On The Bookseller, Neill Denny reflects on how Fifty Shades of Grey is burning up the sales charts. He looks at it in terms of the overall spiciness of the erotic content, which goes somewhat beyond the boundary of what is normally considered “romance” and wonders if it will start a trend toward publishing more explicit books.

Certainly British society has been “pornified”—by strip clubs, the web, lads’ mags, you name it—on a level that would have been inconceivable a generation ago. Perhaps publishing has lagged behind the curve while a new mainstream market, more comfortable with explicit content, has grown up. That possibility is going to be put to the test as, in publishing terms, a bandwagon is now rolling. Everyone is scrambling to find the next Fifty Shades, or reinvent a dusty classic.

I wonder if Denny might be right but not for the reason he thinks. What if the trend it starts is publishers looking for already-complete long fanfic that is well-enough written yet sufficiently generic that they can get away with changing character names and rubbing out a few other serial numbers? They might conclude that, as with Fifty Shades, they wouldn’t have to wait for it to be written and it could start out with its own built-in audience who will be happy to shell out to buy the printed version.

If that does happen, it could be a pretty big boost for the “legitimacy” of fanfic, that publishers are finding multiple examples of it that are good enough to publish. I’m not sure that publishers necessarily want that to happen given the dim view a number of authors and publishers take of unauthorized fanfic, but on the other hand publishers do like new bestsellers, and what has that other work done for them lately

I also wonder how long would it be before the author of the original work that spawned such a recast fanfic took legal action?
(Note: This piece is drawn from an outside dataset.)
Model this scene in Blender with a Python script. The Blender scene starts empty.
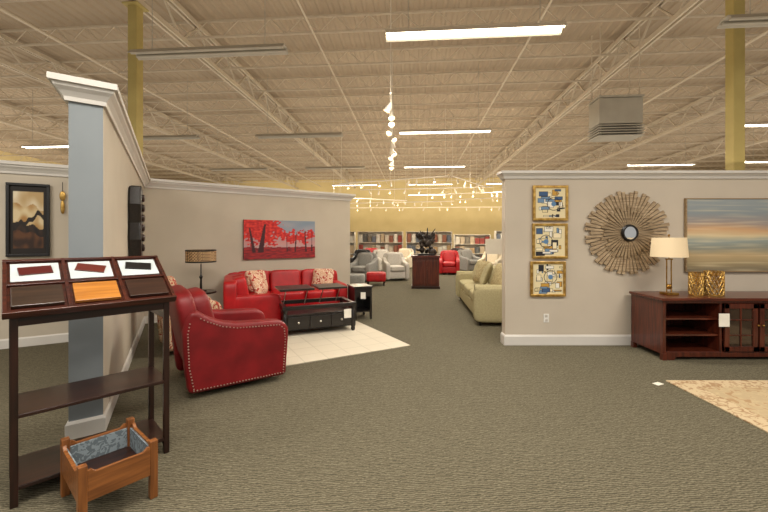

SF author John L. Beiswenger has filed suit against Ubisoft for allegedly copying some ideas from a novel of his, though the legal expert Ars Technica talked to stated he has a rather weak case. Beiswenger argues that Ubisoft stole some fairly general ideas, but a fanfic writer would at least have the Internet record to prove that the story was originally a derivative work based on his own. (Indeed, in that light I’m fairly surprised that Stephenie Meyer hasn’t taken any legal action about Fifty Shades herself.)


  1. Everyone is always scrambling to find the next Fifty Shades, or reinvent a dusty classic… this never changes.

    But the idea of “changing a few names” to create a new novel from fanfic sounds so litigation-likely that I can’t see it happening for long; one good court case will close the door on that, probably for good. More likely the novel will be legitimately bought and licensed by the franchise, in order to secure profits for all.

    I think Denny has a good point about more explicit books becoming more popular, though; we’ve already seen that trend, and I expect it to continue to boost book sales, especially now that it’s so much easier to hide your ebook title from curious eyes.

  2. Unless it’s by an established author who can sell with an outline, all novels have to be finished before they are submitted so fanfic offers no value in that sense.

    Romance with erotic elements has been around for over ten years so FIFTY SHADES has changed nothing including having all these pundits who claim it’s a new thing because they don’t even know the market. These pundits have been around longer than ten years.

    As someone who wrote a few fanfic stories some years back, I’d say that there is a distinct difference between writing fanfic and original fiction because of who you are writing for.

    Fanfic assumes that the reader knows the characters and settings so explanations, descriptions, and character development are not needed on the page. If that same story is presented, as is, with the names and a few facts changed, that story will be so thin it won’t please readers.